Investors typically cheer rate cuts, which grease the wheels of the economy by making it easier for banks and businesses to lend to consumers and one another. But Bernanke’s starkly negative forecast for 2008 might have trumped investors’ short-term hopes by raising the specter of a long-term slowdown in spending.
The Fed has tried to counter the credit crunch by starting a system of anonymous auctions, which allow banks to borrow money from the government without the stigma of appearing desperate for credit. Bernanke said the new program, known as the Term Auction Facility, has been successful and "may thus become a useful permanent addition to the Fed’s toolbox," pending a public vetting.

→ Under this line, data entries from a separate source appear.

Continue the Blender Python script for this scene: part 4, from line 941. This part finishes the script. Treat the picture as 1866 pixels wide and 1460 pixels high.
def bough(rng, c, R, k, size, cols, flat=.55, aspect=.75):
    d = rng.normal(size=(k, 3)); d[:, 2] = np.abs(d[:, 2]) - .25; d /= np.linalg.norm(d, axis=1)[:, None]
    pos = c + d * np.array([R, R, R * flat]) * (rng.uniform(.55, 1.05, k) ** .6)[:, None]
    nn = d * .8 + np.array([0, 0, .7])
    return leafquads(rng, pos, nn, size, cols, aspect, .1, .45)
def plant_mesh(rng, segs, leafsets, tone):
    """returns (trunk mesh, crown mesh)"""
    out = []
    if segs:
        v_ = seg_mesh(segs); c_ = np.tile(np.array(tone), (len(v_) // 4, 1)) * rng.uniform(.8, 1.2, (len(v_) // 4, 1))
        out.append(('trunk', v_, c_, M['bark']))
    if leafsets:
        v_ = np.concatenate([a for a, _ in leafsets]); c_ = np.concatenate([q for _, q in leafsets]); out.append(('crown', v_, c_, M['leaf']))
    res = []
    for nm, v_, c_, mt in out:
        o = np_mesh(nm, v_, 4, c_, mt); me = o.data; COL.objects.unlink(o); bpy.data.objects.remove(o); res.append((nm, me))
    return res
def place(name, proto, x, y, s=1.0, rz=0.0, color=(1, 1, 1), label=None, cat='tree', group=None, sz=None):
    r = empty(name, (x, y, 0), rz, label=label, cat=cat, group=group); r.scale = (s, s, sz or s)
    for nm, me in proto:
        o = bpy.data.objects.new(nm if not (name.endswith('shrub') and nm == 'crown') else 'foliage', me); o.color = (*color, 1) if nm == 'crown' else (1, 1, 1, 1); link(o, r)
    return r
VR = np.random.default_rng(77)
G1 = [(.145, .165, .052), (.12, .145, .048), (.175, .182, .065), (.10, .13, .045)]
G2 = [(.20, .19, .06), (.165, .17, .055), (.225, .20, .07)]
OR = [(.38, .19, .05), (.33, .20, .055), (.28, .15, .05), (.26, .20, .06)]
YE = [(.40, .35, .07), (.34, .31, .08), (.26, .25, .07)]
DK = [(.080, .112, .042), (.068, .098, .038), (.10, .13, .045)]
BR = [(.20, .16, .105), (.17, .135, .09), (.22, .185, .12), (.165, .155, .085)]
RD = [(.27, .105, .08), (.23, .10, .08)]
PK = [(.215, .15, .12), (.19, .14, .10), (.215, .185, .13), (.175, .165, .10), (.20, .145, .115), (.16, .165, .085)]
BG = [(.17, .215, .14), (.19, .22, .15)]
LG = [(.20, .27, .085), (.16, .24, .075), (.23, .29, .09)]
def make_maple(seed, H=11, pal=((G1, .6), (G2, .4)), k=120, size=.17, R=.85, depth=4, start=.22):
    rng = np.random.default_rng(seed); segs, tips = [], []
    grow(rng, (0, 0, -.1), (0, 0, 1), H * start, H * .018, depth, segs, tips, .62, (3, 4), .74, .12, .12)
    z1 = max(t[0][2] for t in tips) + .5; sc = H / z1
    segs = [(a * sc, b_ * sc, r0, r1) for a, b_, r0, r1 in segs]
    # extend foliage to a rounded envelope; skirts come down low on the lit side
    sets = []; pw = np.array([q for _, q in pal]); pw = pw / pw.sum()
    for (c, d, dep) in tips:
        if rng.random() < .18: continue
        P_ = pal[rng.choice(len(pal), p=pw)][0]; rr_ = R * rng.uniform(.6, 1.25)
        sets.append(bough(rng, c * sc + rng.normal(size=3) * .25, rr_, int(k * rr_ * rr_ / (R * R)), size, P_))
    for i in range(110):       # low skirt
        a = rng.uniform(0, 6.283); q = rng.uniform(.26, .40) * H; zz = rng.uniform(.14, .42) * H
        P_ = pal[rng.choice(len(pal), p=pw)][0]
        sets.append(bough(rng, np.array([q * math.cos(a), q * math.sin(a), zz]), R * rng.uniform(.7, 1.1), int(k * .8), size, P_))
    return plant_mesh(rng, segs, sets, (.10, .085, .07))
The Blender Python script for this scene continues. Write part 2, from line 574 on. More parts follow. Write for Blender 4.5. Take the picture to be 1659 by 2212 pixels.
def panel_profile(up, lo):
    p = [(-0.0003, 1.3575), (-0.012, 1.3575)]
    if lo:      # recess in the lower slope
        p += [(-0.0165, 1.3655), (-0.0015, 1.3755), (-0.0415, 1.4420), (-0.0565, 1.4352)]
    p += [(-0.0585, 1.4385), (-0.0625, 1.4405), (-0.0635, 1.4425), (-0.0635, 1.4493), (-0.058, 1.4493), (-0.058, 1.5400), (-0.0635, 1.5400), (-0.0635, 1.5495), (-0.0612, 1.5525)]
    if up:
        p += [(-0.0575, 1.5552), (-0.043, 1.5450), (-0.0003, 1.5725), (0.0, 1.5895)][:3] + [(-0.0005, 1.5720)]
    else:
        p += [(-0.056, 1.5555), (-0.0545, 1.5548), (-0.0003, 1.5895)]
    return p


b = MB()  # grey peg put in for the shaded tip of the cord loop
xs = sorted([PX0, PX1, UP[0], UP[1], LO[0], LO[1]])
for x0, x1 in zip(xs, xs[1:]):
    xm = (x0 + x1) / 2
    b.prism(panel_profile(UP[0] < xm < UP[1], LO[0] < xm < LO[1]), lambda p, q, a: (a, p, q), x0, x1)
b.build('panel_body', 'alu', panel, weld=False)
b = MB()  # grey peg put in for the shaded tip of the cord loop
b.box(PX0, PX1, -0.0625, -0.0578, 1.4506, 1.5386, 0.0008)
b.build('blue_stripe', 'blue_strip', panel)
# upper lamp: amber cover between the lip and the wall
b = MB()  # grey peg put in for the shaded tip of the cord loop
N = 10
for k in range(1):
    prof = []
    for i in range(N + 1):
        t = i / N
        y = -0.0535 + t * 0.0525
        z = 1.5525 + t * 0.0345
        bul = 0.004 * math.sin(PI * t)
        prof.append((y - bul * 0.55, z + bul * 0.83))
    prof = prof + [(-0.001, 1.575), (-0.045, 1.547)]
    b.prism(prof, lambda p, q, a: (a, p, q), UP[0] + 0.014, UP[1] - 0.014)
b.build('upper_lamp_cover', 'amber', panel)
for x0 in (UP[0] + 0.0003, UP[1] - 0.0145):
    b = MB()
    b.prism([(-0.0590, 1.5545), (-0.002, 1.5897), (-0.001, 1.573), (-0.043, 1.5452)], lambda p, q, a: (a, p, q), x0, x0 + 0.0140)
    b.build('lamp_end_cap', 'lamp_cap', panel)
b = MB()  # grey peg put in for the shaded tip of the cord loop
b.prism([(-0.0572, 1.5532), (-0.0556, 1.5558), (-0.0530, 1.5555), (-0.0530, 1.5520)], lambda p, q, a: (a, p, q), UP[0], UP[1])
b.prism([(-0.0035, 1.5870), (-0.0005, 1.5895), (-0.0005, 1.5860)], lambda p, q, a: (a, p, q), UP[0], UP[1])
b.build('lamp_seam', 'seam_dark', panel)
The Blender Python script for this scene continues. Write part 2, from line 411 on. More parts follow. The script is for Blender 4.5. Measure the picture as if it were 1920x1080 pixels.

This story was compiled from reports from Cox Newspapers, Bloomberg News, The Associated Press, The New York Times and Virginian-Pilot staff writer Tom Shean.
what he said
In a speech Thursday, Federal Reserve Chairman Ben Bernanke, above, said lower interest rates might soon be necessary. "The outlook for real activity in 2008 has worsened, and the downside risks to growth have become more pronounced," he said. The Federal Reserve’s next meeting is Jan. 29 and 30. the reaction
Initially, stock prices rocketed up on hopes for a big rate cut, but they later receded as investors reconsidered what Bernanke might have meant in his speech. By the close of trading Thursday, stocks were back up, as most people concluded Bernanke was indeed signaling a rate cut of half a percentage point this month.